Friday, April 25, 2014

Incoherent policies of Tamil Nadu Maritime Board take state backwards, warns analysts

Source: http://www.sagarsandesh.com/news/incoherent-policies-of-tamil-nadu-maritime-board-take-state-backwards-warns-analysts/

Experts in Maritime sector think that the Tamil Nadu Maritime Board’s (TMB)’s incoherent policies for developing minor ports could push the developed state backwards in providing sea connectivity to other countries. 
According to sources, the willful backpedalling by the TMB from strongly concentrating on developing minor ports has put question marks over the growth of the very important sector in Tamil Nadu in future against the systematic growth of them in Gujarat (West Coast) and neighbouring states like Andhra Pradesh and Odisha in East Coast.

Experts also pointed out that despite  the state-controlled maritime board’s plan for  developing over 15 minor ports as well as captive ports in Tamil Nadu for years, only three of them were actually materialized in recent times.
Speaking to Sagar Sandesh on condition of anonymity, a senior port planner said that though the Tamil Nadu state has three Union government-managed major ports at Chennai, Ennore and Tuticorin, the delay in developing minor ports along the navigationally-suited coastline would prove shifting of industries and EXIM businesses in future to those states that provide all such comforts.

It may be worth recalling here that the state of Gujarat, though only with one union government-controlled major port at Kandla, has evolved itself as a main destination of all import and export activities in West Coast by developing several minor ports through Gujarat Maritime Board (GMB).
In the same logic, Tamil Nadu, given the vast coastline close to the international maritime routes, has immense potential to become a major trading hub in East Coast by having several active ports to give seamless connectivity to importers of coal and other important raw materials as well as for exporters to ship out their cargoes with much convenience.

Sensing the importance of equipping the port sector to increase its revenue as well as to the national exchequer, neighbouring Andhra Pradesh, which does not have even a maritime board, has divided its coastline into five different zones and is concentrating on them.  Due to its concerted efforts, today Krishnapatnam and Gangavaram ports in the state are flourishing with heavy cargo movements throughout the year.

Besides, Odisha has also chalked out well-planned strategies to develop minor ports in the state with more emphasis on latest cargo handling facilities.   While it is the case in other states, TMB, which has clearly lost its priority on minor ports according to port planners, proves its poor planning at time.


FLIP-FLOPS by TMB:

A classical example of its incoherent policy towards the sector can be better explained in recent step where the board has invited expression of interest (EOI) to develop minor ports and port related facilities or activities in the Silambimangalam region, located hardly a kilometer away from another such facility—Parangipettai Port, Cuddalore, being developed by Infrastructure Leasing & Financial Services Limited (IL&FS).

It is worth recalled here that the Board’s approval granted to Goodearth Shipbuilding Pvt Ltd, Chennai, for developing a port within Silambimangalam Shipyard port limits in July 2007 was cancelled in August 2012, for reasons best known to them.
According to port infrastructure analysts, when a company failed to develop port within three years of granting such permission, the order has to be cancelled automatically.
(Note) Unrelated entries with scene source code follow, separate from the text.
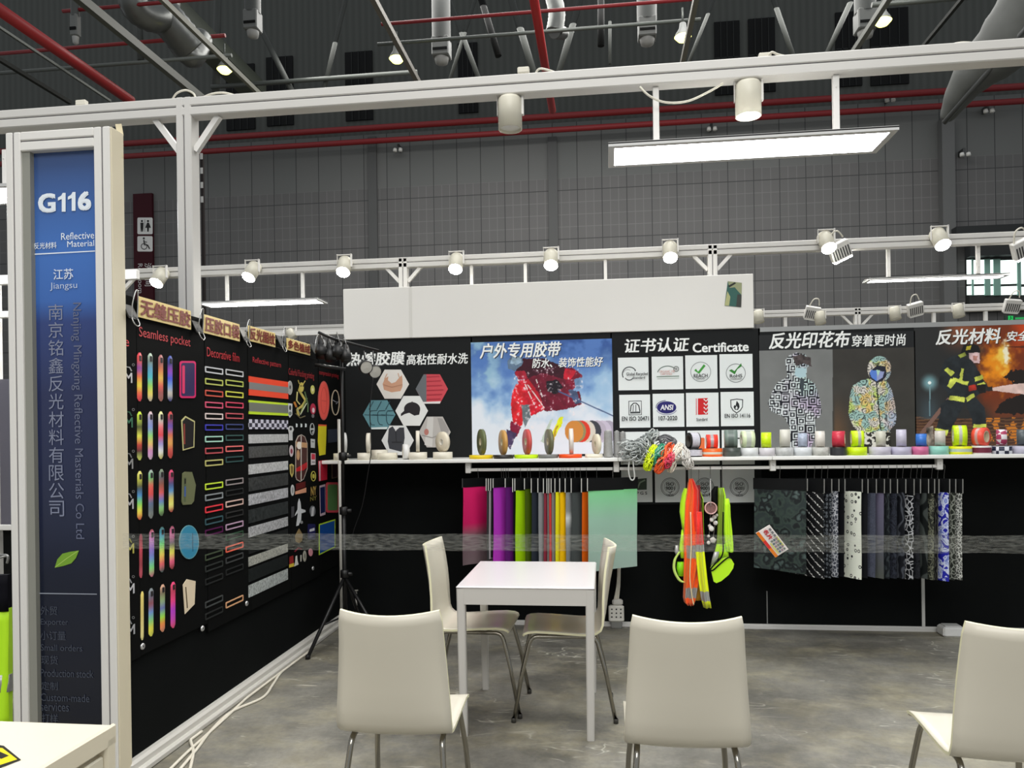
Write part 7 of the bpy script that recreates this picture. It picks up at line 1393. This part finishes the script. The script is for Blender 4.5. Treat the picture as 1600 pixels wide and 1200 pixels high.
mb = MB(); P = smooth_path([at(x, y, 5.52) for x, y in ((1060, 862), (1056, 868), (1052, 876), (1051, 888), (1054, 898), (1060, 907), (1066, 910), (1070, 909))], 6)
w = .018; mb.grid([[p + Vector((0, -.012, 0)), p + Vector((w, -.014, w * .3)), p + Vector((w, .01, w * .3)), p + Vector((0, .01, 0)), p + Vector((0, -.012, 0))] for p in P]); mb.build('loop_strap', mat((206, 236, 120), .5), t, fixn=True)
cloth('reflective_patch', t, [(878, 1058, 1068), (888, 1057, 1069), (900, 1060, 1069)], 5.53, [mat((140, 226, 20), .5)], None, .015, 1, .002, 6, .01)
cloth('grey_tab', t, [(852, 1055, 1060), (862, 1054, 1060.6), (867, 1056, 1062)], 5.515, [REFL], None, .006, 1, .001, 4, .008); hanger(t, 1071.5, 765, 5.53)
t = thing('safety_strap', at(1096, 800, 5.54), 'narrow lime and black hi-vis strap right behind the orange vest', 'strap', 'hi-vis gear on the middle rail')
cloth('strap_band', t, [(763, 1090, 1093), (780, 1092, 1099), (800, 1094, 1099), (830, 1096, 1100), (848, 1098, 1101)], 5.56, [LIME, mat((20, 22, 20), .6)], lambda i, u: 0 if u < .45 or u > .8 else 1, .006, 1, .001, 6, .008); hanger(t, 1092, 763, 5.57)
t = thing('charm_cluster', at(1111, 800, 5.5), 'cluster of small reflective charms under a round pink tag on a wire', 'charms', 'hi-vis gear on the middle rail')
c = at(1110.6, 794, 5.47); mb = MB(); mb.lathe(c, (.1, -1, .1), [(.036, -.006), (.044, -.006), (.044, .006), (.036, .006)], 24, closed=True); mb.build('pink_ring', mat((222, 176, 170), .4), t)
mb = MB(); mb.lathe(c + Vector((0, .004, 0)), (.1, -1, .1), [(.036, 0), (.001, 0)], 20); mb.build('ring_picture', mat((120, 84, 80), .5, noise=.5, scale=60), t)
mb = MB(); mb.tube([at(1110, 748, 5.48), at(1110.6, 790, 5.46)], .0026, 6); mb.build('pendant_wire', mat((206, 206, 204), .3), t)
for i, (x, y, r) in enumerate([(1116, 808, .018), (1120, 805, .012), (1112, 812, .016), (1118, 817, .018), (1109, 822, .015), (1111.6, 826, .02), (1107, 838, .012), (1114, 844, .025), (1107, 848, .014)]):
    c = at(x, y, 5.50 - .006 * (i % 3)); mb = MB(); mb.lathe(c, (.3 * ((i % 3) - 1), -1, .2), [(.001, -.006), (r * .8, -.005), (r, 0), (r * .8, .005), (.001, .006)], [6, 5, 12][i % 3]); mb.build('charm', mat([(206, 204, 200), (190, 186, 180), (222, 220, 216)][i % 3], .35), t)
mb = MB()
for P in ([(1110, 800), (1109, 822), (1107, 846)], [(1113, 800), (1117, 815), (1114, 842)]): mb.tube(smooth_path([at(x, y, 5.51) for x, y in P], 5), .0015, 5)
mb.build('charm_string', mat((150, 146, 140), .5), t)
cloth('black_clip', t, [(760, 1117, 1122), (772, 1108, 1122), (784, 1112, 1122), (790, 1116, 1121)], 5.53, [BLACK], None, .02, 1, .003, 6, .02); hanger(t, 1110, 750, 5.50)
t = thing('reflective_belt_bag', at(1130, 840, 5.5), 'lime hi-vis sash with black binding ending in a rounded pouch', 'sash', 'hi-vis gear on the middle rail')
OLV = mat((120, 150, 40), .55)
cloth('sash_band', t, [(762, 1122, 1131), (775, 1122, 1134), (800, 1121.6, 1133), (830, 1121, 1133), (850, 1119.6, 1136), (862, 1117, 1138), (872, 1116, 1139)], 5.51, [OLV, LIME], lambda i, u: 1 if u > .72 or i > 3 else 0, .018, 2, .004, 10, .012)
cloth('sash_end', t, [(779, 1133, 1139), (790, 1132, 1141), (808, 1132, 1141.6), (830, 1132, 1144), (850, 1133, 1145.6), (861, 1136, 1146), (863, 1140, 1145)], 5.49, [LIME], None, .016, 2, .004, 10, .012)
P = [(1110.5, 888), (1113, 884), (1121, 878), (1129, 873), (1137, 871), (1143, 874), (1147, 881), (1145.6, 888), (1139, 898), (1127, 908), (1119.5, 911), (1115.4, 909)]
mb = MB(); mb.poly([at(x, y, 5.44) for x, y in P], .022, Vector((0, -1, 0))); mb.build('pouch', LIME, t)
mb = MB(); mb.tube(smooth_path([at(x, y, 5.435) for x, y in ((1130, 800), (1129.6, 840), (1130, 860), (1126, 872), (1116, 882), (1110, 890), (1114, 891), (1124, 882), (1136, 872), (1142, 871))], 6), .005, 6); mb.build('black_binding', BLACK, t)
cloth('silver_band', t, [(862, 1116, 1124), (872, 1113, 1122), (884, 1110.5, 1116)], 5.475, [REFL], None, .006, 1, .001, 6, .006); hanger(t, 1128, 762, 5.51)
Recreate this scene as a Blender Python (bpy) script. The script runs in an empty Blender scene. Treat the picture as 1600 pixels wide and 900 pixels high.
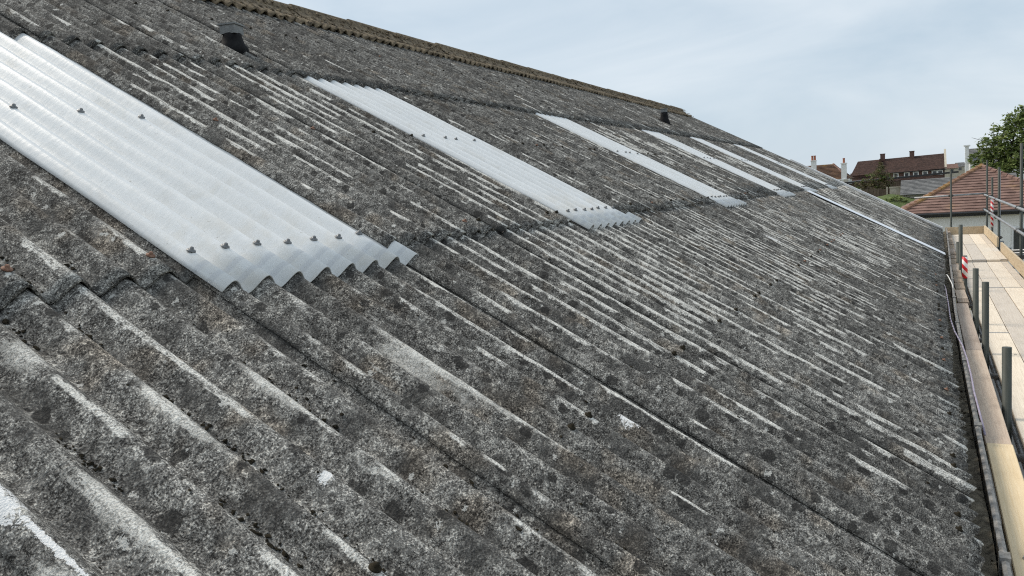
import bpy, math, random
import numpy as np
from mathutils import Matrix, Vector

random.seed(7)
rng = np.random.default_rng(7)
S = bpy.context.scene
COL = S.collection

# ---------------------------------------------------------------- camera
cam_d = bpy.data.cameras.new('camera')
cam = bpy.data.objects.new('camera', cam_d)
COL.objects.link(cam)
S.camera = cam
cam_d.sensor_width = 36.0
cam_d.lens = 36.0 * 1249.43 / 1600.0
cam_d.clip_start = 0.05
cam_d.clip_end = 5000.0
# rows: camera right, down, forward in world axes (X = down the slope, Y = along the eaves, Z = up)
RGT = Vector((0.88730554, 0.45663474, -0.06460335))
DWN = Vector((-0.00738744, -0.12599098, -0.99200388))
FWD = Vector((-0.46112288, 0.88068779, -0.10841914))
cm = Matrix((RGT, -DWN, -FWD)).transposed().to_4x4()
cm.translation = Vector((4.25709, -2.83196, 4.99058))
cam.matrix_world = cm

# ---------------------------------------------------------------- world: thin bright overcast over a Nishita sky
SUN_EL, SUN_AZ = math.radians(48), math.radians(-86)     # azimuth from +Y towards +X
w = bpy.data.worlds.new('World')
S.world = w
w.use_nodes = True
wt = w.node_tree
wt.nodes.clear()
def wn(t, **k):
    n = wt.nodes.new(t)
    for a, b in k.items():
        setattr(n, a, b)
    return n
sky = wn('ShaderNodeTexSky', sky_type='NISHITA', sun_disc=False, sun_elevation=SUN_EL, sun_rotation=SUN_AZ,
         altitude=20.0, air_density=1.0, dust_density=1.5, ozone_density=1.2)
tc = wn('ShaderNodeTexCoord')
mp = wn('ShaderNodeMapping')
mp.inputs['Scale'].default_value = (1.0, 1.0, 3.4)
mp.inputs['Rotation'].default_value = (0.06, -0.05, 0.5)
wt.links.new(tc.outputs['Generated'], mp.inputs['Vector'])
nz = wn('ShaderNodeTexNoise')
nz.inputs['Scale'].default_value = 2.6
nz.inputs['Detail'].default_value = 6.0
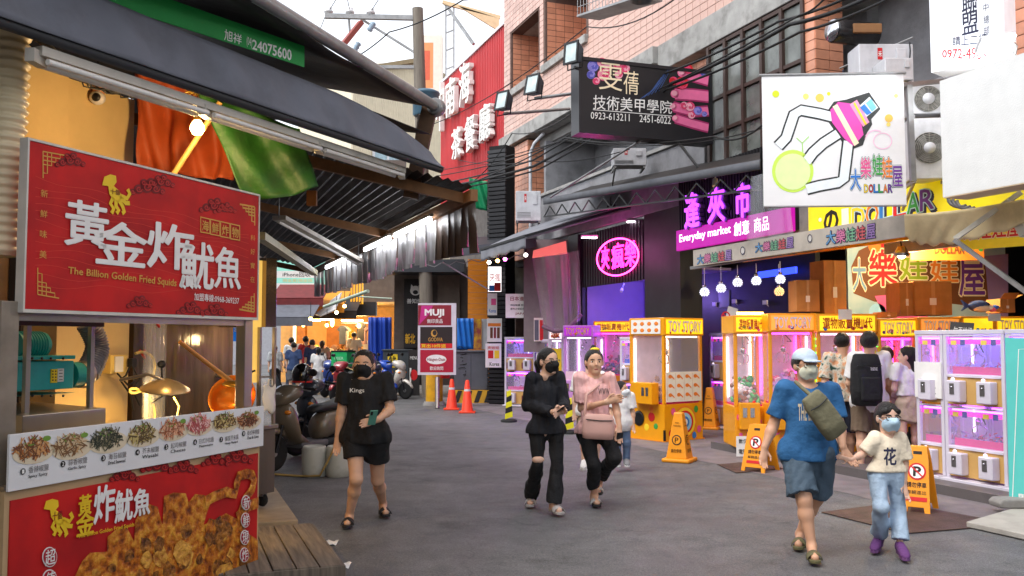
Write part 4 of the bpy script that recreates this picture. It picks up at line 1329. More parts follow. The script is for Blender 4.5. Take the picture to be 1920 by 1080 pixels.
# clear plastic sheet at the back of the stall
PLAS = mt('clear_plastic_sheet', (196, 200, 206), 0.06, var=.0, alpha=0.28, bump=.5, bs=5, stretch=(4, 4, .3))
def sheetp(u, v):
 a = C(2.05 + .62 * u, 1.0 + .35 * u, 0); return Vector((a.x + .03 * math.sin(u * 26), a.y + .02 * math.cos(u * 22), .96 + 1.3 * v))
m = MB(); m.hexa([C(2.75, 1.75, .9), C(4.1, 1.75, .9), C(4.1, 1.8, .9), C(2.75, 1.8, .9), C(2.75, 1.75, 2.2), C(4.1, 1.75, 2.2), C(4.1, 1.8, 2.2), C(2.75, 1.8, 2.2)]); single('dark_wind_sheet', m, mt('smoky_vinyl', (70, 60, 52), .15, var=.4, vs=4, bump=.4, bs=4, stretch=(3, 3, .4)), 'smoky brown vinyl wind sheet behind the squid stall', 'sheet', at=m.v[0])
single('plastic_curtain', MB().grid(sheetp, 60, 4), PLAS, 'wavy clear plastic curtain hanging at the back of the squid stall', 'curtain', at=sheetp(0, 0))
# --- steel cabinet behind the cart
ka = V(487, 637, 8.5); kb = V(527, 637, 8.75)
KM = frame(Vector((ka.x, ka.y, 0)), Vector((kb.x, kb.y, 0)))
kw = .225
cab = thing('display_cabinet', 'narrow steel display cabinet on casters beyond the squid cart', 'cabinet', KM)
ZB = .12
part('body', MB().bx(0.02, kw, 0, .7, .26, .86), mt('brushed_cabinet_steel', (120, 112, 106), 0.4, .7, var=.12, stretch=(1, 1, .1), bump=.03), cab, bevel=.004)
part('hole', MB().lathe([(0, -.002), (.012, -.002), (.012, .002), (0, .002)], 10, loc(.06, 0, .82) @ Matrix.Rotation(math.pi / 2, 4, 'X')), BLACKP, cab)
part('counter', MB().bx(0.0, kw + .01, -.03, .72, .862, .9), STEEL, cab, bevel=.004)
part('upper_panel', MB().bx(.075, kw - .01, 0, .7, 1.82, 2.48), mt('rippled_steel', (150, 132, 112), 0.16, .95, var=.05, bump=.25, bs=3), cab, bevel=.003)
part('lit_side', MB().bx(-.06, .072, .05, .06, 1.3, 2.45), mt('lamplit_enamel', (240, 196, 96), 0.5, emit=.25), cab)  # yellow lamplight put into the enamel's colour and a faint glow
for x in (.0, kw - .03):
 part('corner_post', MB().bx(x, x + .028, .0, .03, .902, 1.818), STEEL, cab)
part('shelf', MB().bx(.03, kw - .03, .04, .66, 1.34, 1.355), STEEL, cab)
part('pane', MB().bx(.03, kw - .032, .012, .016, .905, 1.33), GLASS, cab)
part('back_panel', MB().bx(.02, kw - .02, .66, .68, .905, 1.815), mt('lamplit_enamel'), cab)
for x in (.06, .17):
 cst = part('caster', MB().lathe([(0, -.02), (.055, -.02), (.065, 0), (.055, .02), (0, .02)], 14, loc(x, .1, ZB + .066) @ Matrix.Rotation(math.pi / 2, 4, 'Y')), RUBBER, cab)
 part('fork', MB().bx(x - .03, x + .03, .07, .13, ZB + .1, .258), GALV, cab)
for k, (x, z, c, nm, lab) in enumerate(((.05, 1.356, (226, 60, 30), 'sauce_bottle', 'red capped sauce bottle on the cabinet shelf'), (.12, 1.356, (226, 196, 120), 'skewer_jar', 'jar of pale skewers on the cabinet shelf'))):
 t = thing(nm, lab, 'bottle' if k == 0 else 'jar', KM @ loc(x, .2, z))
 if k == 0:
  part('bottle', MB().lathe([(.028, 0), (.03, .01), (.03, .10), (.012, .13)], 12), mt('amber_plastic', (214, 120, 40), .3), t)
  part('cap', MB().lathe([(.026, .13), (.03, .135), (.03, .17), (.02, .18), (0, .181)], 12), REDP, t)
 else:
  m = MB()
  for j in range(14):
   rg = random.Random(j); m.tube([(rg.uniform(-.025, .025), rg.uniform(-.02, .02), 0), (rg.uniform(-.03, .03), rg.uniform(-.02, .02), .22)], .004, 4)
  part('skewers', m, mt('pale_wood_stick'), t)
t = thing('paper_bag', 'white plastic bag hanging on the cabinet glass', 'bag', KM @ loc(.10, -.03, 1.02))
part('bag', MB().grid(lambda u, v: (-.08 + .16 * u + .008 * math.sin(v * 9), -.03 * math.sin(math.pi * u) * math.sin(math.pi * min(1, v + .2)) - .004, .25 * v + .02 * math.sin(u * 7)), 12, 10), mt('white_bag', (226, 222, 216), .5, var=.05), t, solid=.003)
part('handle', MB().tube([(-.03, -.01, .25), (-.02, -.02, .31), (.02, -.02, .31), (.03, -.01, .25)], .006, 6), mt('white_bag'), t)
lamp('cabinet_light', KM @ Vector((.1, .35, 1.7)), 3.0, (1.0, .68, .3), .05)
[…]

However, the company, which failed to develop the project kept the land in its possession for two more years beyond the permitted three years, by reportedly greasing the palms of top officials in the Tamil Nadu Maritime Board.


POLICY PARALYSIS:

On one hand, the board has been “proving” its worth by miserably failing in converting the already allocated minor ports to different companies in the state into active and bustling ports. On the other, its “eagerness” to develop a port facility that too less than kilometer’s distance is telling a different story.

According to sources in the industry, the decision to invite an EOI for Silambimangalam Port project by the Board may be an act to either kill the development of nearby ports or to favour a certain private company.
Besides, the industry sources also adds that unlike the maritime boards in other states, especially in Gujarat, which comes out in many ways to facilitate private players to set up new port in their areas, Tamil Nadu Maritime Board plays hardball with the potential investors.

 When Sagar Sandesh tried to get the version of Tamil Nadu Maritime Board on these allegations from the top officials, nobody was available for comment.